How do you determine whether the function #f(x)= (lnx)^2# is concave up or concave down and its intervals?

Question

How do you determine whether the function  #f(x)= (lnx)^2# is concave up or concave down and its intervals?

Scarlett Allison · Accepted Answer

Concave up on #(0,e)#; concave down on #(e,+oo)#

The concavity of a function is determined by the sign of the second derivative of the function:

Find the second derivative of the function. But first, we must find the first derivative, which will require the chain rule: #d/dx[u^2]=u'*2u#, and here #u=lnx#. Thus,

#f'(x)=d/dx[lnx]*2lnx=1/x(2lnx)=(2lnx)/x#

To differentiate this, use the quotient rule.

#f''(x)=(xd/dx[2lnx]-2lnxd/dx[x])/x^2=(x(2/x)-2(1)lnx)/x^2=(2-2lnx)/x^2#

Now, to determine the intervals of concavity, we have to find when the second derivative is positive and when it's negative.

The sign of the second derivative could change, that is, go from positive or negative or vice versa, when it's equal to #0#. Set #f''(x)=0# to find a possible point where the concavity could shift (called a possible point of inflection).

#(2-2lnx)/x^2=0#

#2-2lnx=0#

#lnx=1#

#x=e#

Thus the concavity could shift when #x=e#. We can test the sign of the second derivative around this point.

When #mathbf(0< x < e)#:

#f''(1)=(2-2ln(1))/1^2=(2-0)/1=2#

Since this is positive, we know that #f(x)# is concave up on #(0,e)#. Note that the interval is not #(-oo,e)# since #lnx# is only defined for #x>0#.

When #mathbf(x>e)#:

#f''(e^2)=(2-2ln(e^2))/(e^2)^2=(2-2(2))/e^4=-2/e^4#

This is obviously negative. Since it is negative, we know this whole interval will be negative. Thus, #f(x)# is concave down on #(e,+oo)#.

We can check a graph of #f(x)#: the concave up portion should resemble the #uu# shape, and the concave down portion should resemble the #nn# shape. The small circle is where the concavity shifts, which is the point of inflection: #(e,1)#.
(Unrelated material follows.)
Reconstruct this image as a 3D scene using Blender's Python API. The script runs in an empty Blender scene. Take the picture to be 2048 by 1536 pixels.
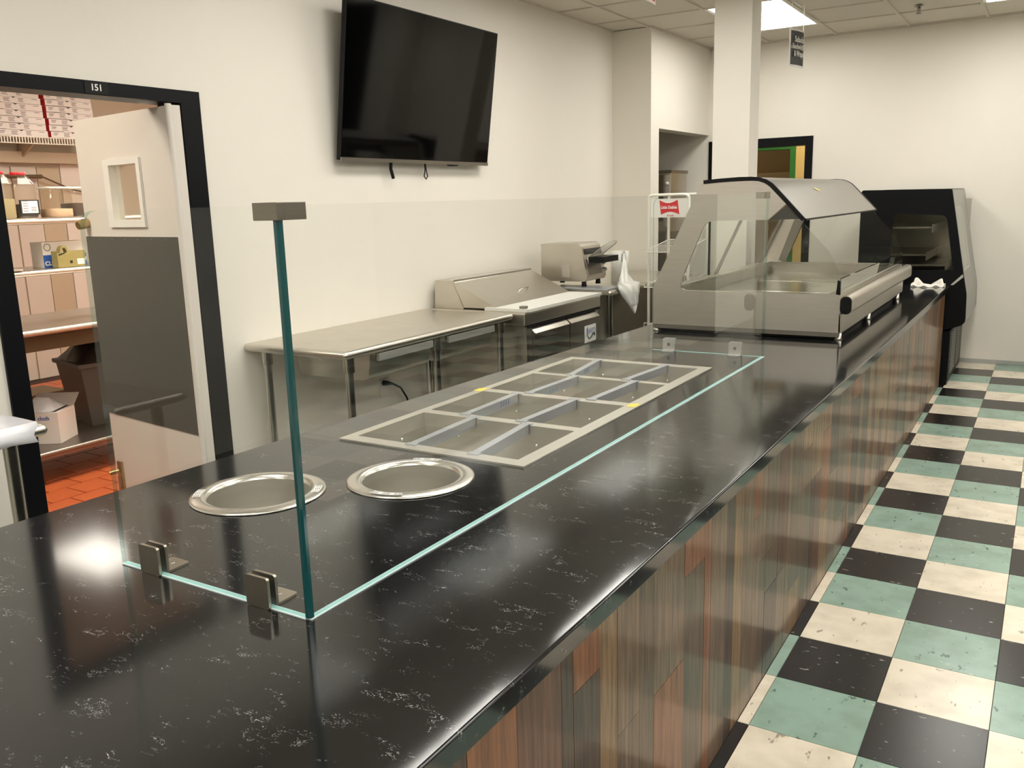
import bpy, bmesh, math, random
from mathutils import Vector, Matrix
random.seed(7)
S = bpy.context.scene
C = S.collection

# ------------------------------------------------------------------ camera
cam = bpy.data.cameras.new('camera'); cam.sensor_fit = 'HORIZONTAL'; cam.sensor_width = 36.0
cam.lens = 1749.245 / 2048 * 36.0; cam.clip_start = 0.05; cam.clip_end = 60
co = bpy.data.objects.new('camera', cam); C.objects.link(co)
RT = Vector((0.8532189848, 0.5208101662, -0.0278232755))
UP = Vector((-0.0835521270, 0.1891480080, 0.9783874862))
FW = Vector((-0.5148168664, 0.8324540838, -0.2048994685))
m = Matrix.Identity(4)
for i in range(3):
    m[i][0] = RT[i]; m[i][1] = UP[i]; m[i][2] = -FW[i]
m[0][3], m[1][3], m[2][3] = 0.651127, -2.331607, 1.537386
co.matrix_world = m
S.camera = co

# ------------------------------------------------------------------ world, exposure
w = bpy.data.worlds.new('world'); S.world = w; w.use_nodes = True
w.node_tree.nodes['Background'].inputs[0].default_value = (1.0, 0.93, 0.82, 1)
w.node_tree.nodes['Background'].inputs[1].default_value = 0.25
S.view_settings.view_transform = 'Standard'; S.view_settings.look = 'None'
S.view_settings.gamma = 1.0; S.view_settings.use_curve_mapping = False
S.view_settings.exposure = 0.0
TROFFER = 13.6          # emission of the ceiling troffers
TROFFER_COL = (1.0, 0.965, 0.895)
KITCHEN_FILL = 22.0  # emission of the added kitchen fill lamps
BACKROOM_LIGHT = 14.0

# ------------------------------------------------------------------ materials
def srgb(r, g, b):
    f = lambda c: (c / 255 / 12.92) if c / 255 <= 0.04045 else ((c / 255 + 0.055) / 1.055) ** 2.4
    return (f(r), f(g), f(b), 1.0)

def new_mat(name):
    mt = bpy.data.materials.new(name); mt.use_nodes = True
    nt = mt.node_tree
    return mt, nt, nt.nodes['Principled BSDF']

def mat(name, col, rough=0.5, metal=0.0, noise=0.0, scale=8.0, bump=0.0, bscale=60.0, stretch=(1, 1, 1), spec=0.5, coat=0.0, col2=None, detail=3.0):
    mt, nt, b = new_mat(name)
    b.inputs['Roughness'].default_value = rough; b.inputs['Metallic'].default_value = metal
    b.inputs['Specular IOR Level'].default_value = spec
    if coat:
        b.inputs['Coat Weight'].default_value = coat; b.inputs['Coat Roughness'].default_value = 0.12
    tc = nt.nodes.new('ShaderNodeTexCoord'); mp = nt.nodes.new('ShaderNodeMapping')
    mp.inputs['Scale'].default_value = stretch
    nt.links.new(tc.outputs['Object'], mp.inputs['Vector'])
    nz = nt.nodes.new('ShaderNodeTexNoise'); nz.inputs['Scale'].default_value = scale; nz.inputs['Detail'].default_value = detail
    nt.links.new(mp.outputs[0], nz.inputs['Vector'])
    mx = nt.nodes.new('ShaderNodeMix'); mx.data_type = 'RGBA'
    mx.inputs['A'].default_value = col
    mx.inputs['B'].default_value = col2 if col2 else (col[0] * (1 - noise), col[1] * (1 - noise), col[2] * (1 - noise), 1)
    nt.links.new(nz.outputs['Fac'], mx.inputs['Factor'])
    nt.links.new(mx.outputs['Result'], b.inputs['Base Color'])
    if bump:
        n2 = nt.nodes.new('ShaderNodeTexNoise'); n2.inputs['Scale'].default_value = bscale
        nt.links.new(mp.outputs[0], n2.inputs['Vector'])
        bp = nt.nodes.new('ShaderNodeBump'); bp.inputs['Strength'].default_value = bump; bp.inputs['Distance'].default_value = 0.01
        nt.links.new(n2.outputs['Fac'], bp.inputs['Height']); nt.links.new(bp.outputs[0], b.inputs['Normal'])
    return mt

def steel(name, col, rough, stretch):
    mt, nt, b = new_mat(name)
    b.inputs['Metallic'].default_value = 1.0
    tc = nt.nodes.new('ShaderNodeTexCoord'); mp = nt.nodes.new('ShaderNodeMapping'); mp.inputs['Scale'].default_value = stretch
    nt.links.new(tc.outputs['Object'], mp.inputs['Vector'])
    nz = nt.nodes.new('ShaderNodeTexNoise'); nz.inputs['Scale'].default_value = 6; nz.inputs['Detail'].default_value = 4
    nt.links.new(mp.outputs[0], nz.inputs['Vector'])
    mr = nt.nodes.new('ShaderNodeMapRange'); mr.inputs['To Min'].default_value = rough - 0.05; mr.inputs['To Max'].default_value = rough + 0.08
    nt.links.new(nz.outputs['Fac'], mr.inputs['Value']); nt.links.new(mr.outputs[0], b.inputs['Roughness'])
    mx = nt.nodes.new('ShaderNodeMix'); mx.data_type = 'RGBA'; mx.inputs['A'].default_value = col
    mx.inputs['B'].default_value = (col[0] * .86, col[1] * .86, col[2] * .86, 1)
    nt.links.new(nz.outputs['Fac'], mx.inputs['Factor']); nt.links.new(mx.outputs['Result'], b.inputs['Base Color'])
    bp = nt.nodes.new('ShaderNodeBump'); bp.inputs['Strength'].default_value = 0.03; bp.inputs['Distance'].default_value = 0.004
    nt.links.new(nz.outputs['Fac'], bp.inputs['Height']); nt.links.new(bp.outputs[0], b.inputs['Normal'])
    return mt

def pane(name, tint, rough=0.0, strength=1.0):
    mt = bpy.data.materials.new(name); mt.use_nodes = True
    nt = mt.node_tree; nt.nodes.clear()
    out = nt.nodes.new('ShaderNodeOutputMaterial')
    tr = nt.nodes.new('ShaderNodeBsdfTransparent'); tr.inputs[0].default_value = tint
    gl = nt.nodes.new('ShaderNodeBsdfGlossy'); gl.inputs['Roughness'].default_value = rough; gl.inputs[0].default_value = (.97, 1, .98, 1)
    fr = nt.nodes.new('ShaderNodeFresnel'); fr.inputs[0].default_value = 1.5
    ge = nt.nodes.new('ShaderNodeNewGeometry')
    sb = nt.nodes.new('ShaderNodeMath'); sb.operation = 'SUBTRACT'; sb.inputs[0].default_value = 1.0
    nt.links.new(ge.outputs['Backfacing'], sb.inputs[1])
    mu = nt.nodes.new('ShaderNodeMath'); mu.operation = 'MULTIPLY'
    nt.links.new(fr.outputs[0], mu.inputs[0]); nt.links.new(sb.outputs[0], mu.inputs[1])
    m2 = nt.nodes.new('ShaderNodeMath'); m2.operation = 'MULTIPLY'; m2.inputs[1].default_value = 1.15 * strength; m2.use_clamp = True
    nt.links.new(mu.outputs[0], m2.inputs[0])
    mx = nt.nodes.new('ShaderNodeMixShader')
    nt.links.new(m2.outputs[0], mx.inputs[0]); nt.links.new(tr.outputs[0], mx.inputs[1]); nt.links.new(gl.outputs[0], mx.inputs[2])
    nt.links.new(mx.outputs[0], out.inputs[0])
    return mt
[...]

graph{((lnx)^2-y)((x-e)^2+(y-1)^2-.01)=0 [-4.52, 15, -1.314, 6.586]}

Samantha Adkison · Answer

undefined To determine the concavity of the function f(x) = (ln x)^2 and its intervals, we need to find its second derivative and then analyze its sign. First, find the first derivative of f(x): f'(x) = 2(ln x)(1/x) = 2ln x / x. Next, find the second derivative of f(x): f''(x) = d/dx [2ln x / x] = (1/x)(2/x) - 2ln x / x^2 = (2 - 2ln x) / x^2. To determine concavity, we need to find where f''(x) > 0 (concave up) and where f''(x) < 0 (concave down). Setting f''(x) > 0: (2 - 2ln x) / x^2 > 0 2 - 2ln x > 0 2 > 2ln x 1 > ln x e^1 > x x < e. So, the function is concave up for x < e, and concave down for x > e.